Do you own a home in a neighborhood with good public schools? If so, school choice and other effective education reforms would take some money out of your pocket, because the value of those schools has been priced into your home value. In a society where the government school monopoly has restricted people’s access to good schools, bringing justice to the oppressed would be costly for those of us who have purchased access to good schools under the old system. The “I’ve got mine” factor among suburban homeowners is at least as big a barrier to reform as the blob.
Madison and Tocqueville knew what Tytler knew, but they also knew more. Like them, we need to be realistic about self-interest, but not cynical. Human nature is powerfully affected by self-interest, as the embarrassing spectacle of the Oklahoma blob shows. We need not be revolutionaries and try to make a brave new world where no such selfishness occurs; as Madison and Tocqueville both warned us, such utopianism is the quickest road to a pure dictatorship of the selfish. But democracy is nonetheless threatened by unrestrained selfishness, for the majority can in fact vote itself largesse.
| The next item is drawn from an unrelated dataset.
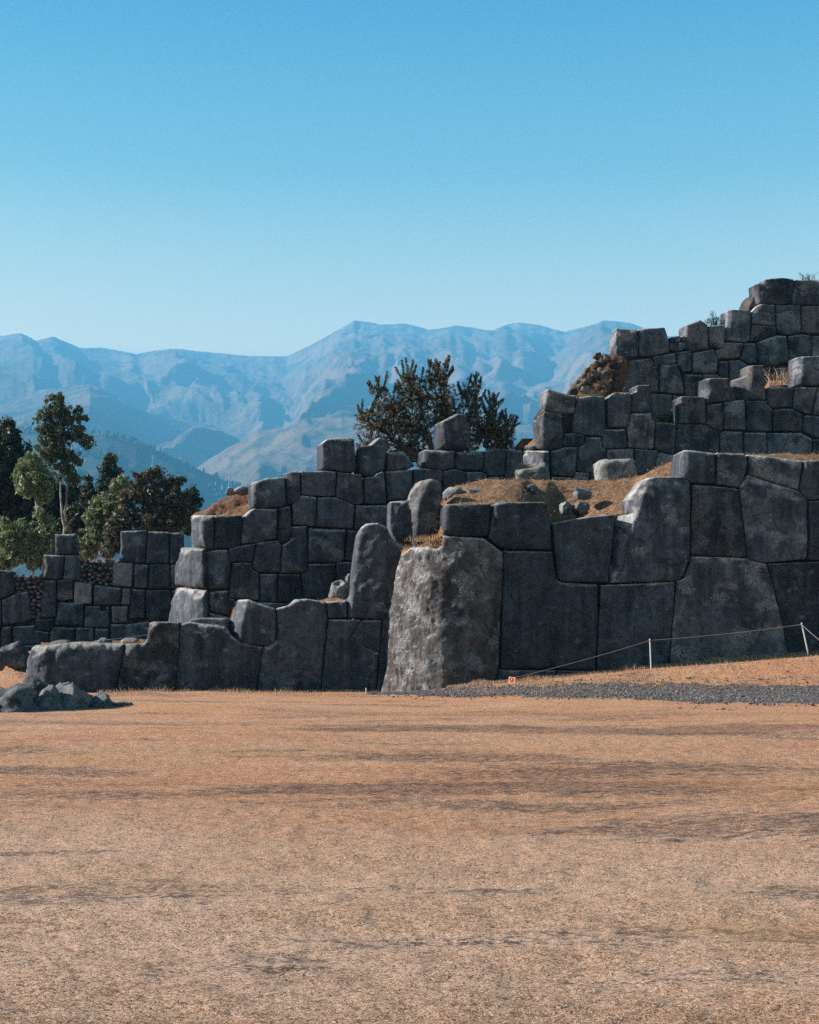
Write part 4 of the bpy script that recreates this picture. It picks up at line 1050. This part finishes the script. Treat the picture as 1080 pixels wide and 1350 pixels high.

Those who demand that government spend more money on themselves should be examined with heightened skepticism. The public interest (in this case, the education of children) should be clearly distinguished from private interests (budgets, salaries, and home prices). And policy should be designed, broadly and in the details, to serve the public interest only. None of that is being advanced by the blob’s campaign in Oklahoma or the press response to it.